23日午前の日経平均株価は反落し、前日比297円18銭(1.12%)安の2万6210円69銭で終えた。前日の米株式市場で主要株価指数が下落した流れを受け、東京株式市場でも運用リスクを回避する売りが優勢だった。海外短期筋から株価指数先物への売りが膨らみ、下げ幅は一時400円を超えた。
 
22日の米株式市場でダウ平均は348.99ドル安(-1.04%)と3日ぶり反落。ナスダック総合株価指数は反落し、10月に付けた年初来安値を下回る場面もあった。
7-9月期国内総生産(GDP)確定値が改定値から上方修正され、市場予想を上回った一方、新規失業保険申請件数は小幅な増加で労働市場の堅調さを示したため、利上げ懸念が再燃。過剰な利上げが景気後退を招くとの警戒感が相場の重石となった。
半導体メーカーのマイクロン・テクノロジーの低調な決算を材料にハイテク株が大きく売られたことも投資家心理を悪化させた。
フィラデルフィア半導体株指数は4.2%安となった。東京株式市場でも東エレクやアドテストなど日経平均への影響度が大きい銘柄の下げが目立った。トヨタやホンダなど自動車関連への売りも続いた。
 
売り一巡後は下げ渋った。下げ局面が続いた反動で自律反発を見込んだ買いが入った。市場では「日銀の金融緩和政策の修正を意識した売りには一服感がみられる」との声も聞かれた。
 
総務省が朝方発表した11月の全国消費者物価指数(CPI)は、生鮮食品を除く総合指数が前年同月比3.7%上昇した。伸び率が市場予想に一致し、株式相場への影響は限られた。
 
海外投資家はクリスマス休暇入りしているところが多いだろうが、先物手口の動向をみると、日銀のサプライズ政策修正があった20日から連日で海外勢の売り越しが観測されている。特にゴールドマン・サックス(GS)は22日まで3日連続でTOPIX先物を大きく売り越している。
 
 


東証株価指数(TOPIX)は反落した。前引け時点の東証プライムの売買代金は概算で1兆3856億円、売買高は6億3697万株だった。東証プライムの値下がり銘柄数は1288と、全体の約7割を占めた。値上がりは465、変わらずは81銘柄だった。
 
 
業種別株価指数(全33業種)では海運業、非鉄金属、不動産業の下落が目立った。上昇は電気・ガス業、保険業、銀行業など。
 
 
個別では、レーザーテック、東エレク、アドバンテストの半導体関連が軒並み大幅安。ソニーG、キーエンス、信越化、SMCの値がさ株、イビデン、ローム、TDKのハイテクも軟調。トヨタ自、日産自、SUBARUの輸送用機器も大幅に下落。エムスリー、エーザイも安い。連日で買われていた川崎汽船などの海運も本日は騰勢一服で売り優勢。

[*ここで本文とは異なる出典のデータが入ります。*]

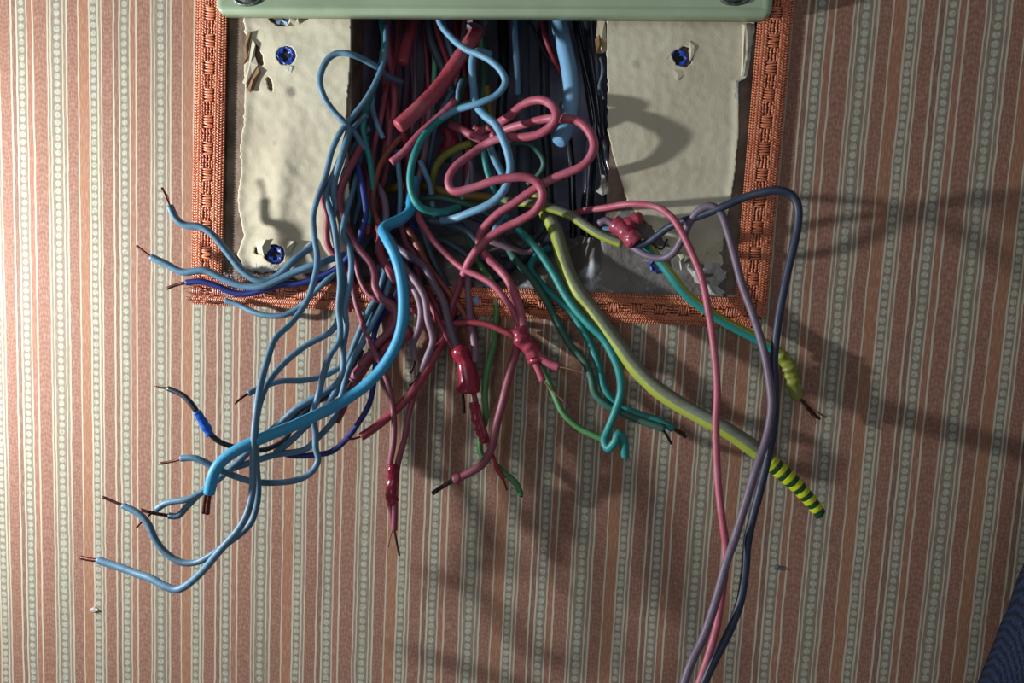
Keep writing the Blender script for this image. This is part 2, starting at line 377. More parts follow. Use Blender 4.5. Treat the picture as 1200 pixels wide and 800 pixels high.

東証プライム市場の値下がり率上位には、SREHD、メドレー、SHIFTのグロース株が多く入っている。
 
 一方、三菱UFJ、三井住友、りそなHDの銀行は大幅続伸。第一生命HD、T&DHD、MS&ADの保険も高い。政府がGX(グリーントランスフォーメーション)実行会議で脱炭素社会実現に向けた基本方針をまとめ、原発の建て替えなどを盛り込んだことを好感し、東京電力HDを筆頭に関西電力、東北電力、四国電力、九州電力が軒並み大幅高だった。